改訂新版 世界大百科事典 「藤田亮策」の意味・わかりやすい解説
藤田亮策 (ふじたりょうさく)
生没年:1892-1960(明治25-昭和35)
考古学者。新潟県古志郡上北谷村(現,見附市)に生まれる。1915年東京帝国大学医科大学に入学,強度の近視のため同年10月文科大学史学科に転じた。卒業後,文部省維新史料編纂事務局,宮内省諸陵部考証課を経て,22年朝鮮総督府に移り,古蹟調査の任にあたる。23年には総督府博物館主任となり,26年京城帝国大学助教授となった後もこの任にあって,朝鮮の古蹟調査,保存の体系を確立した。
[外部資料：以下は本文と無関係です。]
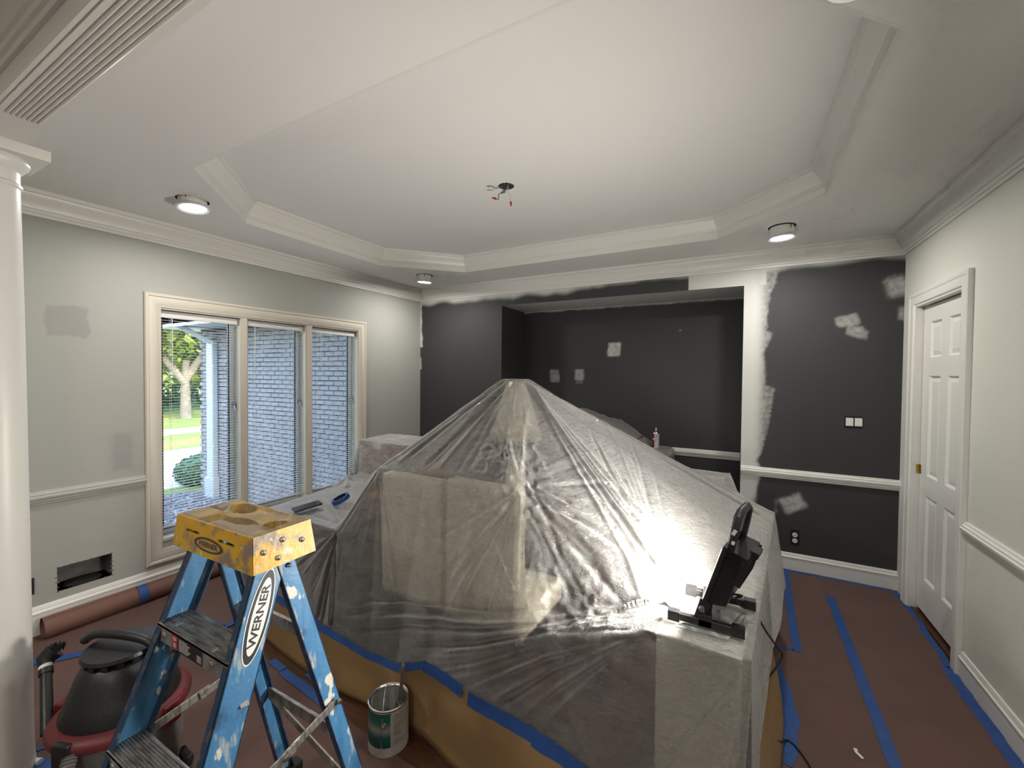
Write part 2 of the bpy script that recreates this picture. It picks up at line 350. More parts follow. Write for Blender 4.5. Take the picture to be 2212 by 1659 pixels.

第2次世界大戦の終結とともに帰国し,49年東京美術学校教授に任ぜられたほか,東北大学,金沢大学,慶応義塾大学などで考古学を講じ,多くの後進を育てた。59年奈良国立文化財研究所長となり,平城宮址の本格的発掘調査開始時に指揮をとった。戦後,日本考古学協会の設立とともに委員長となり,1950年以来,文化財専門審議会専門委員として各地の遺跡の調査保存に活躍,なかでも全国遺跡台帳の完備を行政の基本として指導した功績は大きい。